--- Rows from a 3D scene dataset ---
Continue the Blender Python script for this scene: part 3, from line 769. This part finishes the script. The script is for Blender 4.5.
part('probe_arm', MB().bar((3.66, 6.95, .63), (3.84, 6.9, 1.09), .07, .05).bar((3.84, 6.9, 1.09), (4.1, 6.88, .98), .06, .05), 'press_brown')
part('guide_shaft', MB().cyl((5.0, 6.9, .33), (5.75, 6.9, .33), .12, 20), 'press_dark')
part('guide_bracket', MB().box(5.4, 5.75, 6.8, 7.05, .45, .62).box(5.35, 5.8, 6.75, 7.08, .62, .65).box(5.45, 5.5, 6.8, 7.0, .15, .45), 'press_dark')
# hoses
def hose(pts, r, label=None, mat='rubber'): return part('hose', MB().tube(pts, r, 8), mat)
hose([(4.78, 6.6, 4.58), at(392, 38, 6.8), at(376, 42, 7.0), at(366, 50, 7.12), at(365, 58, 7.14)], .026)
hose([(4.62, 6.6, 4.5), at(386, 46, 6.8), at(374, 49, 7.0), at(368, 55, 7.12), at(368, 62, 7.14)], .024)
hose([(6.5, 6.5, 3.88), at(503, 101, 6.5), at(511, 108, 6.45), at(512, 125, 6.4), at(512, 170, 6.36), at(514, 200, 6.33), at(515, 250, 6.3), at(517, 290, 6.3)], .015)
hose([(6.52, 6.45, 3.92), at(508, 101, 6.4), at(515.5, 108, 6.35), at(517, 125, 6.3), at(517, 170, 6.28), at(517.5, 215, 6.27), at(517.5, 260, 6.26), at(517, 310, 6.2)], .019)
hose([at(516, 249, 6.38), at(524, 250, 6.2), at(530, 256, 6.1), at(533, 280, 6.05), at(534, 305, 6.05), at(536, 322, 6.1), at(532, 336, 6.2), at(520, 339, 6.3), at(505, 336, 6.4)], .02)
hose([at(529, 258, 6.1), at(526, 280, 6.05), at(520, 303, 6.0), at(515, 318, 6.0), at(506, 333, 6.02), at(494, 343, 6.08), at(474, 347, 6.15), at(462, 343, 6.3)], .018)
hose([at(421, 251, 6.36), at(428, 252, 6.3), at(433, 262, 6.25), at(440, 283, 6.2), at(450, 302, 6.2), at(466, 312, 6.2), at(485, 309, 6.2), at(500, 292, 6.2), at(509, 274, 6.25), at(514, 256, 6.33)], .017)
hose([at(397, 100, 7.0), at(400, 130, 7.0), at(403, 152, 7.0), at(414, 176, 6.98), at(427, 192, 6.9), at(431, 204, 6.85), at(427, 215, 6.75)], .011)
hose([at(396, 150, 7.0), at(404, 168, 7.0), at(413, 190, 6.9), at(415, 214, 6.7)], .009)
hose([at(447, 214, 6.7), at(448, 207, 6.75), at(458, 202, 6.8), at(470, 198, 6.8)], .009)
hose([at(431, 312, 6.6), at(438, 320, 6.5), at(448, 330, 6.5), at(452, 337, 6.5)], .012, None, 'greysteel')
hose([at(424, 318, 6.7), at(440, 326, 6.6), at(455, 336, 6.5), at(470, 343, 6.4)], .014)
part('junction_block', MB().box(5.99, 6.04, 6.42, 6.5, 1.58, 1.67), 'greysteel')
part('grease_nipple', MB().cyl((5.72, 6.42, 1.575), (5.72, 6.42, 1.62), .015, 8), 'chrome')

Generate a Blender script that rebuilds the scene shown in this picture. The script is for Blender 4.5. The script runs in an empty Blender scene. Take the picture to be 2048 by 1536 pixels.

--- Task to carry out ---
Repeat the material word for word, in full.

--- Full response ---
Continue the Blender Python script for this scene: part 3, from line 769. This part finishes the script. The script is for Blender 4.5.
part('probe_arm', MB().bar((3.66, 6.95, .63), (3.84, 6.9, 1.09), .07, .05).bar((3.84, 6.9, 1.09), (4.1, 6.88, .98), .06, .05), 'press_brown')
part('guide_shaft', MB().cyl((5.0, 6.9, .33), (5.75, 6.9, .33), .12, 20), 'press_dark')
part('guide_bracket', MB().box(5.4, 5.75, 6.8, 7.05, .45, .62).box(5.35, 5.8, 6.75, 7.08, .62, .65).box(5.45, 5.5, 6.8, 7.0, .15, .45), 'press_dark')
# hoses
def hose(pts, r, label=None, mat='rubber'): return part('hose', MB().tube(pts, r, 8), mat)
hose([(4.78, 6.6, 4.58), at(392, 38, 6.8), at(376, 42, 7.0), at(366, 50, 7.12), at(365, 58, 7.14)], .026)
hose([(4.62, 6.6, 4.5), at(386, 46, 6.8), at(374, 49, 7.0), at(368, 55, 7.12), at(368, 62, 7.14)], .024)
hose([(6.5, 6.5, 3.88), at(503, 101, 6.5), at(511, 108, 6.45), at(512, 125, 6.4), at(512, 170, 6.36), at(514, 200, 6.33), at(515, 250, 6.3), at(517, 290, 6.3)], .015)
hose([(6.52, 6.45, 3.92), at(508, 101, 6.4), at(515.5, 108, 6.35), at(517, 125, 6.3), at(517, 170, 6.28), at(517.5, 215, 6.27), at(517.5, 260, 6.26), at(517, 310, 6.2)], .019)
hose([at(516, 249, 6.38), at(524, 250, 6.2), at(530, 256, 6.1), at(533, 280, 6.05), at(534, 305, 6.05), at(536, 322, 6.1), at(532, 336, 6.2), at(520, 339, 6.3), at(505, 336, 6.4)], .02)
hose([at(529, 258, 6.1), at(526, 280, 6.05), at(520, 303, 6.0), at(515, 318, 6.0), at(506, 333, 6.02), at(494, 343, 6.08), at(474, 347, 6.15), at(462, 343, 6.3)], .018)
hose([at(421, 251, 6.36), at(428, 252, 6.3), at(433, 262, 6.25), at(440, 283, 6.2), at(450, 302, 6.2), at(466, 312, 6.2), at(485, 309, 6.2), at(500, 292, 6.2), at(509, 274, 6.25), at(514, 256, 6.33)], .017)
hose([at(397, 100, 7.0), at(400, 130, 7.0), at(403, 152, 7.0), at(414, 176, 6.98), at(427, 192, 6.9), at(431, 204, 6.85), at(427, 215, 6.75)], .011)
hose([at(396, 150, 7.0), at(404, 168, 7.0), at(413, 190, 6.9), at(415, 214, 6.7)], .009)
hose([at(447, 214, 6.7), at(448, 207, 6.75), at(458, 202, 6.8), at(470, 198, 6.8)], .009)
hose([at(431, 312, 6.6), at(438, 320, 6.5), at(448, 330, 6.5), at(452, 337, 6.5)], .012, None, 'greysteel')
hose([at(424, 318, 6.7), at(440, 326, 6.6), at(455, 336, 6.5), at(470, 343, 6.4)], .014)
part('junction_block', MB().box(5.99, 6.04, 6.42, 6.5, 1.58, 1.67), 'greysteel')
part('grease_nipple', MB().cyl((5.72, 6.42, 1.575), (5.72, 6.42, 1.62), .015, 8), 'chrome')

Generate a Blender script that rebuilds the scene shown in this picture. The script is for Blender 4.5. The script runs in an empty Blender scene. Take the picture to be 2048 by 1536 pixels.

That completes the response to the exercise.